Data
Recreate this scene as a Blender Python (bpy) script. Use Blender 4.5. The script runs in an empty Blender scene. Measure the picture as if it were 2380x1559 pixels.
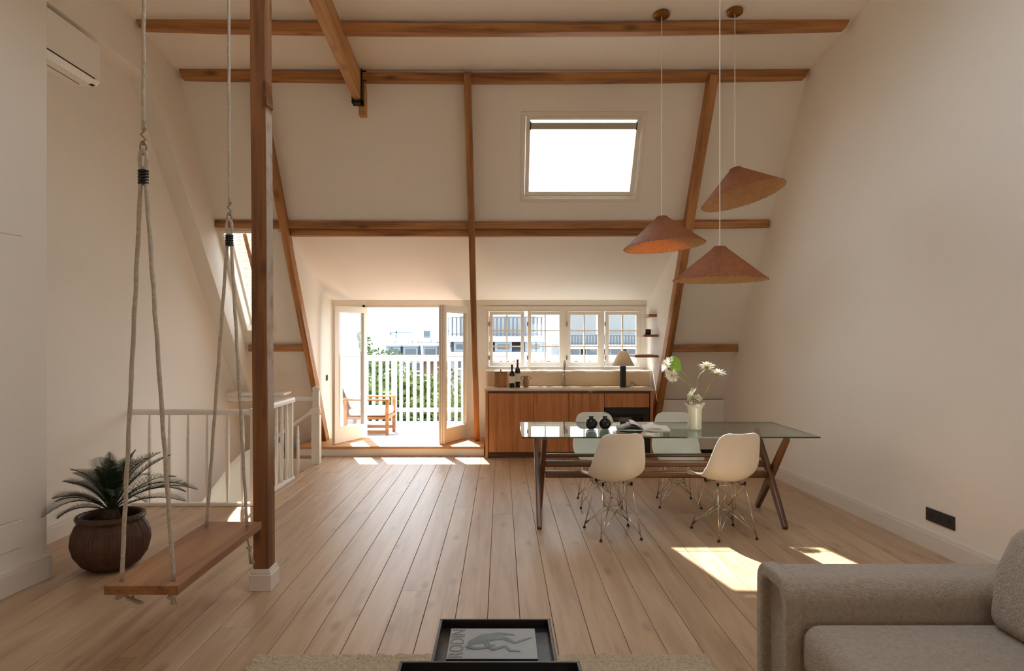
import bpy, bmesh, math, random
from mathutils import Vector, Matrix, Euler, noise
random.seed(7)
PI = math.pi
sc = bpy.context.scene
COL = sc.collection

# ------------------------------------------------------------------ camera
CZ, F, VX, VY = 1.55, 1587.0, 1165.0, 785.0
cam = bpy.data.cameras.new('camera'); camo = bpy.data.objects.new('camera', cam); COL.objects.link(camo)
camo.location = (0, 0, CZ); camo.rotation_euler = (PI/2, 0, 0)
cam.sensor_width = 36.0; cam.lens = 36.0*F/2380.0
cam.shift_x = (1190.0-VX)/2380.0; cam.shift_y = (VY-779.5)/2380.0
cam.clip_end = 4000
sc.camera = camo

# ------------------------------------------------------------------ world, sun, portals, exposure
w = bpy.data.worlds.new('World'); sc.world = w; w.use_nodes = True
nt = w.node_tree; nt.nodes.clear()
wo = nt.nodes.new('ShaderNodeOutputWorld'); bg = nt.nodes.new('ShaderNodeBackground')
tc = nt.nodes.new('ShaderNodeTexCoord'); sep = nt.nodes.new('ShaderNodeSeparateXYZ')
rp = nt.nodes.new('ShaderNodeValToRGB'); nz = nt.nodes.new('ShaderNodeTexNoise'); mx = nt.nodes.new('ShaderNodeMixRGB')
rp.color_ramp.elements[0].position = 0.0; rp.color_ramp.elements[0].color = (0.93, 0.95, 0.97, 1)
rp.color_ramp.elements[1].position = 0.9; rp.color_ramp.elements[1].color = (0.72, 0.82, 0.96, 1)
nz.inputs['Scale'].default_value = 2.2; nz.inputs['Detail'].default_value = 5
mx.blend_type = 'ADD'; mx.inputs[0].default_value = 0.10
nt.links.new(tc.outputs['Generated'], sep.inputs[0]); nt.links.new(sep.outputs['Z'], rp.inputs[0])
nt.links.new(tc.outputs['Generated'], nz.inputs['Vector'])
nt.links.new(rp.outputs[0], mx.inputs[1]); nt.links.new(nz.outputs['Fac'], mx.inputs[2])
nt.links.new(mx.outputs[0], bg.inputs[0]); nt.links.new(bg.outputs[0], wo.inputs[0])
bg.inputs[1].default_value = 1.75

sd = bpy.data.lights.new('sun', 'SUN'); so = bpy.data.objects.new('sun', sd); COL.objects.link(so)
SUN = Vector((0.298, -0.800, -1.0)).normalized()
so.rotation_euler = SUN.to_track_quat('-Z', 'Y').to_euler(); so.location = (-3, 12, 14)
sd.energy = 6.5; sd.angle = math.radians(0.55); sd.color = (1.0, 0.95, 0.87)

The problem
Repeat only the lines from the beginning of the material through the line containing "sc.camera = camo", both ends kept, leaving pictures out.

Solution for this exercise
Recreate this scene as a Blender Python (bpy) script. Use Blender 4.5. The script runs in an empty Blender scene. Measure the picture as if it were 2380x1559 pixels.
import bpy, bmesh, math, random
from mathutils import Vector, Matrix, Euler, noise
random.seed(7)
PI = math.pi
sc = bpy.context.scene
COL = sc.collection

# ------------------------------------------------------------------ camera
CZ, F, VX, VY = 1.55, 1587.0, 1165.0, 785.0
cam = bpy.data.cameras.new('camera'); camo = bpy.data.objects.new('camera', cam); COL.objects.link(camo)
camo.location = (0, 0, CZ); camo.rotation_euler = (PI/2, 0, 0)
cam.sensor_width = 36.0; cam.lens = 36.0*F/2380.0
cam.shift_x = (1190.0-VX)/2380.0; cam.shift_y = (VY-779.5)/2380.0
cam.clip_end = 4000
sc.camera = camo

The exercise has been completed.